Guggenheim Museum Bilbao presents Riotous Baroque. From Cattelan to Zurbaran an exhibition on view through October 6, 2013.
Featuring contemporary artworks presented alongside 17th-century paintings, Riotous Baroque: From Cattelan to Zurbarán. Tributes to Precarious Vitality attempts to extricate the concept of the baroque from established clichés and traditional perceptions. With a clear shift away from pomp, ornament, and gold, the exhibition focuses on the baroque as a celebration of the precarious vitality that was hailed, rediscovered, lost, projected, and threatened by death. Riotous Baroque does not mark the emergence of a new neo-baroque style. Instead, the exhibition highlights the way in which several contemporary artworks have sought out the rubbing with reality, striving toward direct contact with existential aspects.
Usually associated with dynamism, sensuality, extravagance, and theatricality, withdrawn from the quiet solemnity of classical forms, the baroque also exemplified an age of instability, marking the collapse of an established order. As noted by the art historian Erwin Panofsky, the baroque was founded in “the victory of subjectivism, which aims to express suffering and humor in equal measure.”

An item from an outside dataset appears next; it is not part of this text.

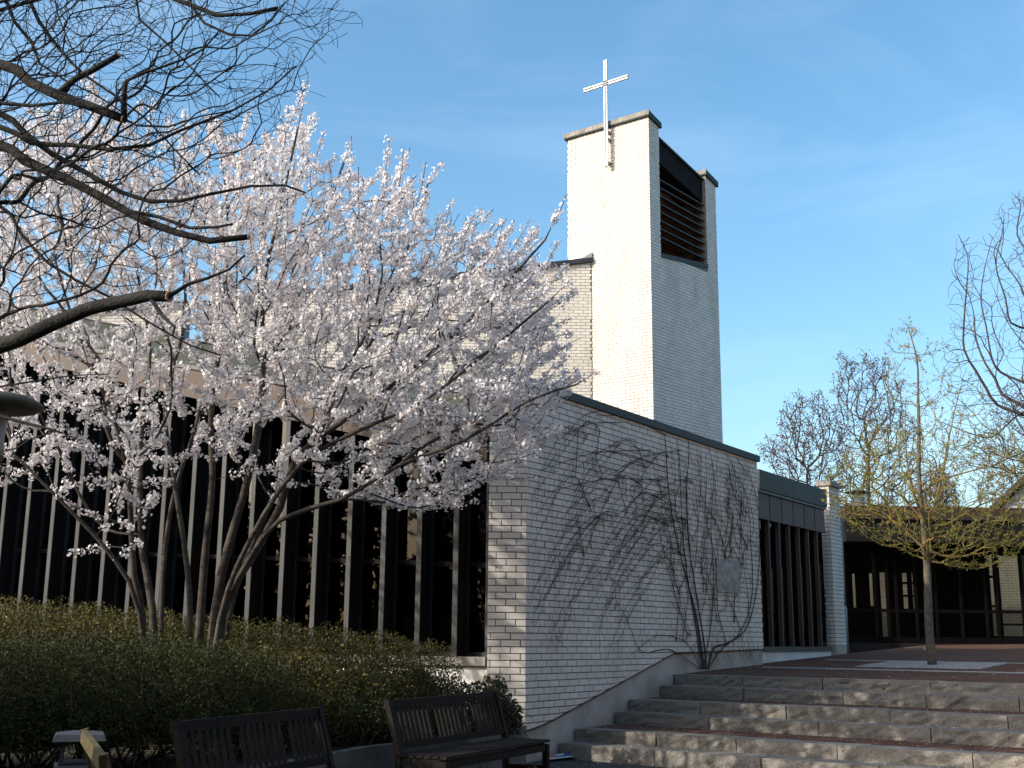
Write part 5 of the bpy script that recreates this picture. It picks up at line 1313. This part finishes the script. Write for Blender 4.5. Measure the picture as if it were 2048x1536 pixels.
# ================================================================== UNSEEN EVERGREENS (near left ones shade the foreground, others added to block sky light)
for i, (x, y, h, r) in enumerate([(-9.2, 3.0, 5.0, 1.7), (-9.0, 6.2, 5.3, 1.8), (-11.5, 0.5, 6.0, 1.9), (-7.6, 0.2, 4.8, 1.7), (-10.6, 9.2, 3.3, 1.5),
        (-22.0, -1.0, 7.5, 2.6), (-23.0, 4.0, 8.0, 2.8), (-22.5, 9.5, 7.5, 2.7), (-24.0, 15.0, 8.0, 2.8), (-21.0, -6.0, 8.0, 2.8), (6.0, -3.5, 7.5, 2.3), (0.5, -6.0, 8.0, 2.4), (-5.5, -5.5, 6.0, 2.2)]):
    o = tag(empty('conifer', (0, 0, 0)), ['bushy dark conifer beyond the left edge, second from the lamp', 'bushy dark conifer beyond the left edge, tallest by the lamp', 'tall dark conifer farthest left', 'bushy dark conifer left of the camera', 'low dark conifer beyond the left edge nearest the church',
        'far conifer added at left to block low bright sky, second from the viewer', 'far conifer added at left to block low bright sky, middle of the row', 'far conifer added at left to block low bright sky, fourth from the viewer', 'far conifer added at left to block low bright sky, nearest the church', 'far conifer added at left to block low bright sky, nearest the viewer',
        'dark conifer added behind the viewer at right to block sky light', 'tall dark conifer added directly behind the viewer to block sky light', 'dark conifer added behind the viewer at left to block sky light'][i], 'tree', 'conifers around the square outside the picture')
    g = MB(); g.tube([(x, y, 0), (x, y, h * .9)], [.16, .03], 8); g.build('trunk', M['darkbark'], o)
    n = 6000; rr = np.random.default_rng(100 + i); z = rr.random(n) ** .8; a = rr.uniform(0, 2 * np.pi, n); rad = r * (1 - z ** 2.2) ** .8 * (.55 + .45 * rr.random(n) ** .5) * (1 + .1 * np.sin(a * 5 + z * 20))
    P = np.stack([x + rad * np.cos(a), y + rad * np.sin(a), .25 + z * (h - .25)], 1)
    tag(link('crown', quads_mesh('crown', leaf_quads(P, .36, .42, 200 + i)), M['conifer'], o), kind='stuff')

# ================================================================== ADDED UNSEEN HOUSES BEHIND AND RIGHT OF THE CAMERA (they block sky light)
def light_blocker(label, x0, x1, y0, y1, hw, hr, along):
    o = tag(empty('blocker_house', (0, 0, 0)), label, 'house', 'added houses outside the picture that block sky light')
    g = MB(); g.plan([(x0, y0), (x1, y0), (x1, y1), (x0, y1)], -.05, hw); w = g.build('wall', M['housebrick'], o)
    g = MB(); e = .35
    if along == 'x':
        ym = (y0 + y1) / 2; prof = [(y0 - e, hw + .01), (y1 + e, hw + .01), (ym, hw + hr)]
        g.prism([Vector((x0 - e, y, z)) for y, z in prof], [Vector((x1 + e, y, z)) for y, z in prof])
    else:
        xm = (x0 + x1) / 2; prof = [(x0 - e, hw + .01), (x1 + e, hw + .01), (xm, hw + hr)]
        g.prism([Vector((x, y0 - e, z)) for x, z in prof], [Vector((x, y1 + e, z)) for x, z in prof])
    g.build('roof', M['verge'], o)
    n = int(((x1 - x0) if along == 'x' else (y1 - y0)) / 2.6)
    for i in range(n):
        for z in (1.0, 3.9):
            if z + 1.5 > hw: continue
            u = (i + .5) / n
            if along == 'x': c = (x0 + (x1 - x0) * u, y1 + .02, z + .7); sx, sy = 1.1, .06
            else: c = (x0 - .02, y0 + (y1 - y0) * u, z + .7); sx, sy = .06, 1.1
            g = MB(); g.box(c, sx, sy, 1.4); wd = g.build('window', M['doorframe'], o)
            g = MB(); g.box((c[0] - (.03 if along != 'x' else 0), c[1] + (.03 if along == 'x' else 0), c[2]), sx * (.84 if along == 'x' else .6), sy * (.6 if along == 'x' else .84), 1.2); g.build('pane', M['glassblack'], wd)
M['housebrick'] = material('brown house brick', (0.24, 0.135, 0.085), (0.18, 0.10, 0.062), rough=0.9, scale=6, bump=0.3)  # reddish tone chosen so the added house bounces warm light onto the wall
M['glassblack'] = material('dark window', (0.02, 0.022, 0.024), rough=0.1, scale=2, spec=0.5)
light_blocker('long brown house added behind the viewer to block sky light', -10, 15, -17, -9, 7.5, 3.5, 'x')
light_blocker('tall brown house added unseen right of the steps to block sky and bounce warm light', 13.5, 21, -6, 16, 8.5, 3.5, 'y')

The selection of baroque paintings and contemporary works on display constitute an approach to real life that creates a universe of contrasts ruled by the illusionistic, the hyper real, and the longing for an exalted vitality. Avant-garde artists of the 20th century also sought to put art and life on equal terms. Although this essentialist enthusiasm appears to have been forgotten today, its reflection still prevails among artists who probe the permeability of the frontier between art and life.